The Truth About Blog Tours
Recently, an author friend of mine was overwhelmed with planning her own blog tour and though I really wanted to help, I couldn’t. You see, I’ve never planned one before. Yes, I have a novel out and never did the whole blog tour thing. It never made sense to me, all the guest posting and link sharing seemed like a lot of work and if I do a ton of work, I want a guarantee this thing will actually work. Since I figured it would benefit us both to research the subject, I did so and got surprising results.
If You Want Sales or Readers, Forget it!
Most of the indie authors I researched, have had little, if any, increase in sales after a blog tour. Here one author says her sales and blog views actually went down! I noticed a trend, among the authors who reported no sales and that was many of them had a small or nonexistent readership. However, those with an established platform with even a modest readership seemed to benefit greatly from a blog tour. This leads me to believe, you need readers BEFORE a book tour, but isn’t that the point of doing a blog tour? You know, to attract readers!
The Ugly Truth
Book readers rarely read blogs, there—I said it! Yes, there are some bloggers who have awesome followings but they are few and rare. Sadly, there is no online version of Oprah just yet. Note to self: create book empire! By the way, If you’d like to weasel your way into the Oprahsphere, you’ll have to join the community as the moderator tells this inexperienced solicitor claiming to be the “cousin” of an author.

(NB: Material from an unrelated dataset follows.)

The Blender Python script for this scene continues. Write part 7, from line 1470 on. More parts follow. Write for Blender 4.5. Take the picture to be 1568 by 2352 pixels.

Book Tours Alone Aren’t Enough
An indie author MUST be the publicist for their own book that means we have to consider newsletters, podcasts and even magazines to pimp our work. This requires lots of planning, usually, months in advance, not to mention, awesome querying skills.
Blog touring is now an industry!
As you can imagine with all the hard work involved in preparing book tours, there are now book publicists and freelancers who offer these services for flat fees ranging as low as $75 while others charge hundreds per hour. Is it worth it? Honestly, it depends on what your goals are. I saw several book marketing services charging $699 in exchange the author would get: 5 book reviews (whether positive or negative they don’t mention), they would also market your book to free giveaway sites, listing your book on Library Thing Giveaways, and even market your book to popular discount sites. Most of these things you can do yourself, and some of them, I’ve talked about here.
After Thoughts
I’m neither for or against blog tours, I believe if you want to introduce yourself and your book to the world then this kind of marketing works. However, if you strictly want sales, blog tours may be something you don’t want to waste too much time on.
Posted on March 10, 2013, in Blogging, Marketing, Networking and tagged Blog Tours, Book marketing, Book Sales. Bookmark the permalink. 6 Comments.



I completely agree. I have stopped promoting. Nothing seems to work. I would rather write. It took me a decade to embrace the fact that to be successful in writing, I mean really successful, is a matter of chance.
Thanks for the comment Brian, the best marketing advice I ever got was, don’t go hard on the marketing until you have at least 3 books published. It made so much sense, even Ray Bradbury said just keep writing, short stories, articles, novels whatever. Writing and publishing IS marketing. That’s the big secret, they won’t teach at those expensive marketing conferences.
I do believe you need to market your book to be successful which is why self-publishing is not easy. Blog tours CAN be beneficial but there are a lot of variables which is why it is important to make sure if you do decide to do a blog tour and pay someone to set it up that they are putting you on blogs WITH readers.
There really is just so much that goes into any sort of promotion, so I always encourage authors to make a business plan, a writing plan, and a marketing plan.
List out your goals as a business (how many sales do you need?), list out your goals as a writer (what is the next step in your writing? How will you push yourself to be a better writer?), and marketing, listing out the different marketing tasks you want to use and planning on when and how you will use them.
-Kate Tilton
katetilton.com
Well said Kate! Marketing is complicated, if you figure that book tours alone will sell books, you are seriously mistaken.
You are correct! I do believe blog tours can however be a great way to get the word out about a new book especially for indie authors and due to the fact that bookstores are becoming few and far between. Although many readers may not sit down to read a blog post I do know from my experience that I see a lot of the social media posts that go with the tours which helps alert me to new books I may like. And many times it is getting the word out about a book that is the hardest part.